Claro que há falhas também. A própria Inveja poderia ser melhor explorada, se transformando aos poucos em um imenso monstro devorador e assustando as outras emoções (como a inveja começa como admiração, cobiça, competição e vai escalonando pra desejo de posse e destruição do objeto de inveja) e talvez essa tenha sido uma das ideias iniciais, mas depois decidiram focar na ansiedade, e provavelmente foi melhor assim. Não queremos assustar as crianças. 

             

Inveja é fofinha, inveja é fofinha, nunca se torna mais que esse trequinho pequeno que segue a ansiedade de perto, tá bem, crianças?

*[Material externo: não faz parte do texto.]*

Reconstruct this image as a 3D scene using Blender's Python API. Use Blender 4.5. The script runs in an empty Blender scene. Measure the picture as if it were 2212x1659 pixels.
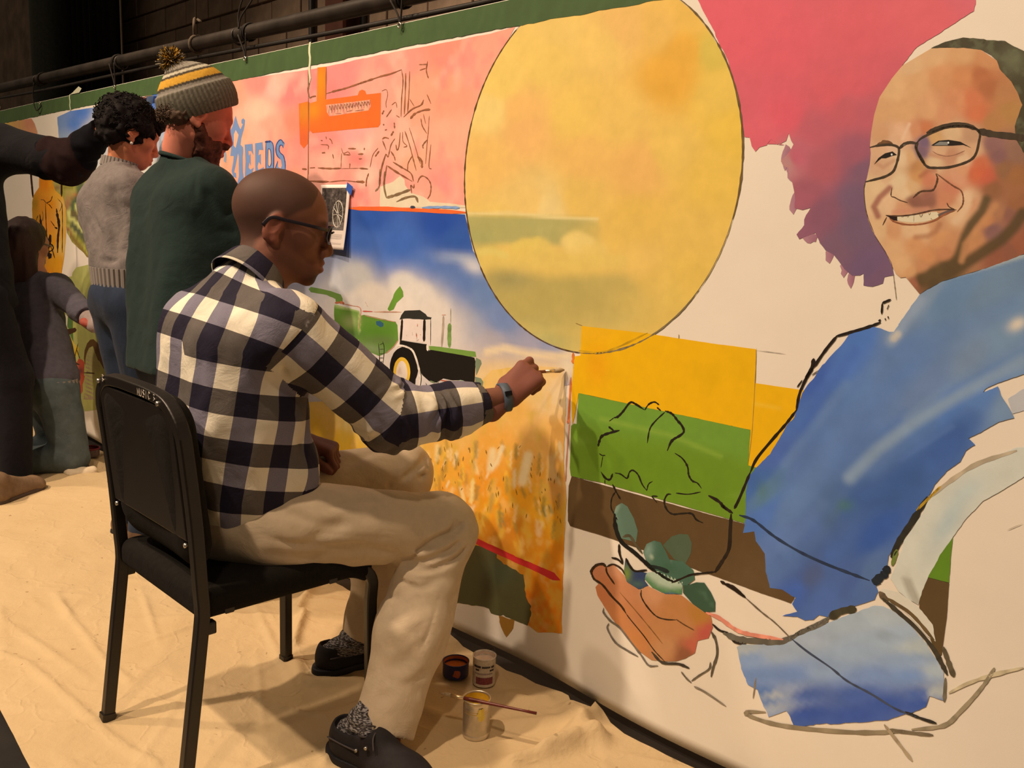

E outra percepção que tive, embora sem nenhuma fonte que me confirme isso, é que a Alegria é parecida com a mãe da Riley e o Raiva com o pai.: Alegria é superprotetora, maternal, se torna controladora se não é chamada à atenção e chega a ter uma visão idealizada totalmente fora da realidade (aquele pico de otimismo ilusório), e Raiva é mais defensivo que agressivo, de temperamento mais protetor que tempestuoso e é engraçado. 


                       Menção honrosa pra essa diva que só aparece por 5 segundos, afinal aos 13 anos não tem como ter grandes arroubos de nostalgia

Vi algumas opiniões apontando falta de originalidade, mas não seria muito razoável esperar uma coisa totalmente inovadora de uma sequência, e no que significa e justifica uma continuação, Divertidamente 2 faz um trabalho muito bom, com personagens novos em funções claras e necessárias (sim, presentes desde a tenra infância, e essa foi uma falha que apontei no primeiro filme, mas curiosamente decidiram ignorar o quão simplista era limitar as emoções da infância a 5, pra agora, convenientemente isso ser apontado) e com lições óbvias e quase saídas de um livro iniciante de auto-ajuda (sim como o primeiro também, e de novo, magicamente só notaram e se incomodaram agora) mas não por isso são menos necessárias e definitivamente não são tratadas de forma banal.

Divertidamente 2 é uma conversa sem grandes aprofundamentos, mas acolhedora e reconfortante, sobre crescimento, auto cobrança, auto percepção mais realista em detrimento de se ver como uma pessoa perfeita, e uma auto confiança saudável. Sobre amizade, vida e um pouco também sobre saúde mental. Tudo isso embalado na forma brilhante e colorida própria da Pixar-Disney.

Acredito que seja difícil não gostar de nada desse segundo filme, principalmente pra quem é fã do primeiro. O nível deste pode não se equiparar a ele para os admiradores mais ferrenhos do original, porém acredito que agrade sim. É sensível, inteligente, bem desenvolvido e com ritmo ágil, é um tanto difícil ver como poderia não funcionar, principalmente como entretenimento.

Raras vezes uma sequência me agrada, menos ainda quando nem do primeiro eu gosto, e que ela se torne uma ótima surpresa, é mais raro ainda. Felizmente foi esse o caso. 

No aguardo de Divertidamente 3 com Riley no ensino médio ou entrando na faculdade.